On December 18, hackers attacked up to 190,000 WordPress websites per hour to get them to produce monero, according to security company Wordfence.
For ransomware attacks, monero is now "one of the favourites, if not the favourite", said Matt Suiche, the founder of Dubai-based security firm Comae Technologies.
Monero quadrupled in value to US$349 in the final two months of 2017, according to coinmarketcap.com, placing it among a number of upstart coins that rose faster than bitcoin, the world's most valuable digital currency.
Bitcoin roughly doubled in the same period, according to data compiled by Bloomberg.
In monero's case, criminals are snapping it up because blockchain, the underlying technology in bitcoin, can work against them.
As a digital ledger technology, blockchain meticulously records which addresses send and receive transactions, including the exact time and amount – great data to use as evidence.
Match an address to a crime and then watch the bitcoin universe carefully, and you can see the funds disappear and reappear in other locations.
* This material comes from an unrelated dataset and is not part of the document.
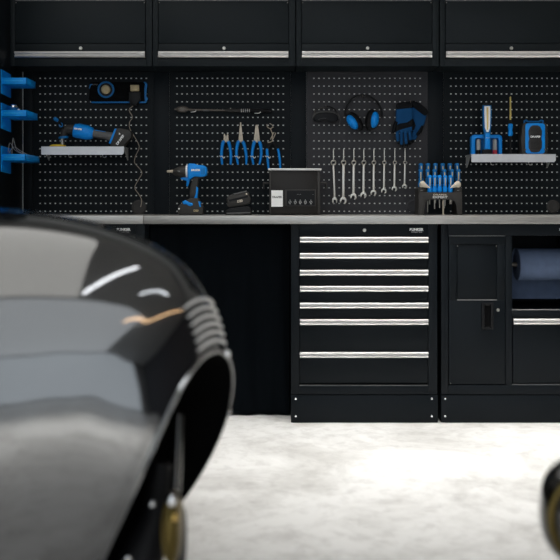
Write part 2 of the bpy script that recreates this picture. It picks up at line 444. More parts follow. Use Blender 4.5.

Sleuths have developed databases and techniques for digesting such information to eventually capture wrongdoers.
Started in 2014, monero is very different. It encrypts the recipient's address on its blockchain and generates fake addresses to obscure the real sender. It also obscures the amount of the transaction.
The techniques are so potent that software used to flag coins suspected of being obtained through crime now tags just about anything converted into or out of monero as high risk, according to Pawel Kuskowski, the chief executive at Coinfirm, which helps exchanges and other companies avoid tainted money.
Kuskowski said that compares with only about 10 per cent of bitcoin.
"What we treat 'high risk' is something that's anonymising funds. How are you going to prove that these funds are not coming from illegal sources?" he said.
Monero is one of many privacy-focused coins, each offering different security features.
Its main competitor, Zcash – which is not known to have a significant criminal following – can offer even better privacy protection.
Instead of creating fake addresses to hide senders, Zcash encrypts their true address. That makes it impossible to identify senders by looking for correlations in addresses used in multiple transactions to pinpoint the real one – a vulnerability for monero.
Still, Princeton University researchers recently developed a tool that helps them analyse Zcash transactions at least to some extent – but they have not been able to crack monero.
Zcash high-security features, however, cannot be used on disposable "burner" mobile phones, which is a favourite gadget used by criminals to stay anonymous.
Developers behind monero said they simply created a coin that protects privacy. Most people use it legitimately – they just do not want others to know whether they are buying a coffee or a car, said Riccardo Spagni, a core developer at monero.
"As a community, we certainly don't advocate for monero's use by criminals," Spagni said.
"At the same time if you have a decentralised currency, it's not like you can prevent someone from using it. I imagine that monero provides massive advantages for criminals over bitcoin, so they would use monero."
Yet criminals are probably only a fraction of monero's users, according to Lucas Nuzzi, a senior analyst at Digital Asset Research, which provides research to institutional investors.
"As with any disruptive technology, many of the initial use cases revolve around illicit activities," Nuzzi said.
But as everyday people grow concerned about privacy and surveillance, "there is utility in these currencies that go beyond just a means of exchange for illicit goods", he said.